The ordering of the will is not an affair of sudden resolve; it is the outcome of a slow and ordered education in which precept and example flow in from the lives and thoughts of other men, men of antiquity and men of the hour, as unconsciously and spontaneously as the air we breathe. But the moment of choice is immediate and the act of the will voluntary; and the object of education is to prepare us for this immediate choice and voluntary action which every day presents.
While affording some secrets of ‘the way of the will’ to young people, we should perhaps beware of presenting the ideas of ‘self-knowledge, self-reverence, and self-control.’ All adequate education must be outward bound, and the mind which is concentrated upon self-emolument, even though it be the emolument of all the virtues, misses the higher and the simpler secrets of life.

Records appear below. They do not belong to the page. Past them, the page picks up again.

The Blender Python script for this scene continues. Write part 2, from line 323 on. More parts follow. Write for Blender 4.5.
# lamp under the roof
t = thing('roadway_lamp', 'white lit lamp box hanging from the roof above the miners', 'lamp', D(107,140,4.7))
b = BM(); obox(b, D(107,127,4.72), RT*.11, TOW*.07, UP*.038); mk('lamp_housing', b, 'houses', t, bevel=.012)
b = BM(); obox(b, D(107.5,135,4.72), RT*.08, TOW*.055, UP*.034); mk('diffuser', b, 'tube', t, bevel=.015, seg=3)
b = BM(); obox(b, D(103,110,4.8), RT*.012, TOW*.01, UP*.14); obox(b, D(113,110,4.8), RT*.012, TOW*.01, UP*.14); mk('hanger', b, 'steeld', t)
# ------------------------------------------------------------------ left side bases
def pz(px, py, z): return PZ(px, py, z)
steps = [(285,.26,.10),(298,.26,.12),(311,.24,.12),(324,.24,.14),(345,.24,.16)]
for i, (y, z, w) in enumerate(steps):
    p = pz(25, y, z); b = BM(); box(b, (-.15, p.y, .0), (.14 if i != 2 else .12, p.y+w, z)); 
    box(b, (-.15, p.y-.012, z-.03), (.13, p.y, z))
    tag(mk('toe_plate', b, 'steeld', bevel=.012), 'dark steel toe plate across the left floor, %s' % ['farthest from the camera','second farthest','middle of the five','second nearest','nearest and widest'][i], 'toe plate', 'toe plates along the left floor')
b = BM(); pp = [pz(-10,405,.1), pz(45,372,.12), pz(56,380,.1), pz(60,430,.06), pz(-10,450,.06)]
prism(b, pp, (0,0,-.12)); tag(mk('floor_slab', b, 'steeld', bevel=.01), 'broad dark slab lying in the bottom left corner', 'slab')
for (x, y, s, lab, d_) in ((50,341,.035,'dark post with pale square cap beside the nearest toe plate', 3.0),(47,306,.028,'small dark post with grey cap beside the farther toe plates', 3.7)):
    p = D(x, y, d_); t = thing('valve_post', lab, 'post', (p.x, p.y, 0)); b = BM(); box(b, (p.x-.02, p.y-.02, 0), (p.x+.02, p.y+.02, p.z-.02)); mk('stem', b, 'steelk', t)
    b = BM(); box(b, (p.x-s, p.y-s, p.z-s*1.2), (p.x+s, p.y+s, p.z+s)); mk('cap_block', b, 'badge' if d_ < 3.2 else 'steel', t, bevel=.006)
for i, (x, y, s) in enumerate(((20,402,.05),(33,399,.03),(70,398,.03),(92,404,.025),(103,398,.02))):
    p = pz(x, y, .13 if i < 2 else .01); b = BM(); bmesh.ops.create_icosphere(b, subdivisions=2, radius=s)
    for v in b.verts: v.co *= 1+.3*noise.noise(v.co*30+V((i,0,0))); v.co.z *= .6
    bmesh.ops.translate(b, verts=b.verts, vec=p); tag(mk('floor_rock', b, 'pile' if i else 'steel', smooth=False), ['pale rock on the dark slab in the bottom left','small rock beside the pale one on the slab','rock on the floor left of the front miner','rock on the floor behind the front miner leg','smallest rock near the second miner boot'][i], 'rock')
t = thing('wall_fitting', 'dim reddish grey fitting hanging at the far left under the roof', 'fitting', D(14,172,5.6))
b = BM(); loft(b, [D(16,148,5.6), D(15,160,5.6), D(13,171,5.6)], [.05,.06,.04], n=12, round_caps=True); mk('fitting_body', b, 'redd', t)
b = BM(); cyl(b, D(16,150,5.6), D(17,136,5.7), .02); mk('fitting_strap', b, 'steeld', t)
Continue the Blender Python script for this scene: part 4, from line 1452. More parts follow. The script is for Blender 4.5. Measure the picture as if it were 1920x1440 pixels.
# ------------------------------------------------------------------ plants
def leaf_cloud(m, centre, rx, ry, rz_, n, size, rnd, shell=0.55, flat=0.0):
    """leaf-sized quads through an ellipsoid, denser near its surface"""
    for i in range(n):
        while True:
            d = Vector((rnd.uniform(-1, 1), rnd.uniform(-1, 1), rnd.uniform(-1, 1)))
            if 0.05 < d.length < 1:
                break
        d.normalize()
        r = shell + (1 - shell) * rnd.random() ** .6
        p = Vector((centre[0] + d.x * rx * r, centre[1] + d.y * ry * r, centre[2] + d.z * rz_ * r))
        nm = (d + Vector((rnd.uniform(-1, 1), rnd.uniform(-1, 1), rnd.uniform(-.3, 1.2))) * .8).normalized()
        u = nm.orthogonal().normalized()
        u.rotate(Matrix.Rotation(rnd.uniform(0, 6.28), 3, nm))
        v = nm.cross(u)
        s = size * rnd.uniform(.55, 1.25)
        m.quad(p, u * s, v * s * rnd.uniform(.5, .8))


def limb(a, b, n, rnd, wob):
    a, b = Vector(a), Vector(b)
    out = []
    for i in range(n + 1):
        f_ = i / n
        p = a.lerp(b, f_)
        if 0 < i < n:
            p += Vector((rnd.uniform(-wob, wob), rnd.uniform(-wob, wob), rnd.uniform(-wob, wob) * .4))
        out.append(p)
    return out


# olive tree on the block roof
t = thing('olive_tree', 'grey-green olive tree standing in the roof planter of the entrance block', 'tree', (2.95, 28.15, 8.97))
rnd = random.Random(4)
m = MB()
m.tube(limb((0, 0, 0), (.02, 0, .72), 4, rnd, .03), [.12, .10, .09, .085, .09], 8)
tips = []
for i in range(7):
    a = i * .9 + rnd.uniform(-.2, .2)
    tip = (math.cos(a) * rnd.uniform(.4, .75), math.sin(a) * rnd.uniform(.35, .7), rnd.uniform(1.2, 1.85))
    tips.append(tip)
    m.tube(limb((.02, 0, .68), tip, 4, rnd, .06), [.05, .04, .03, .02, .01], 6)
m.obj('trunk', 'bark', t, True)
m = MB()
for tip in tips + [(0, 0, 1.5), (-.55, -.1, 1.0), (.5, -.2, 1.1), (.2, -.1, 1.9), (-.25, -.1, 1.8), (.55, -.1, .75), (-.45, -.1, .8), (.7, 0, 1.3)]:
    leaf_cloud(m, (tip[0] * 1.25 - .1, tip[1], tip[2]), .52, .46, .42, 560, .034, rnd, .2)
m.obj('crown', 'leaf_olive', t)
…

Duty and service are the sufficient motives for the arduous training of the will that a child goes through with little consciousness. The gradual fortifying of the will which many a schoolboy undergoes is hardly perceptible to himself however tremendous the results may be for his city or his nation. Will, free will, must have an object outside of self; and the poet has said the last word so far as we yet know,——
“Our wills are ours we know not how;
Our wills are ours to make them Thine.”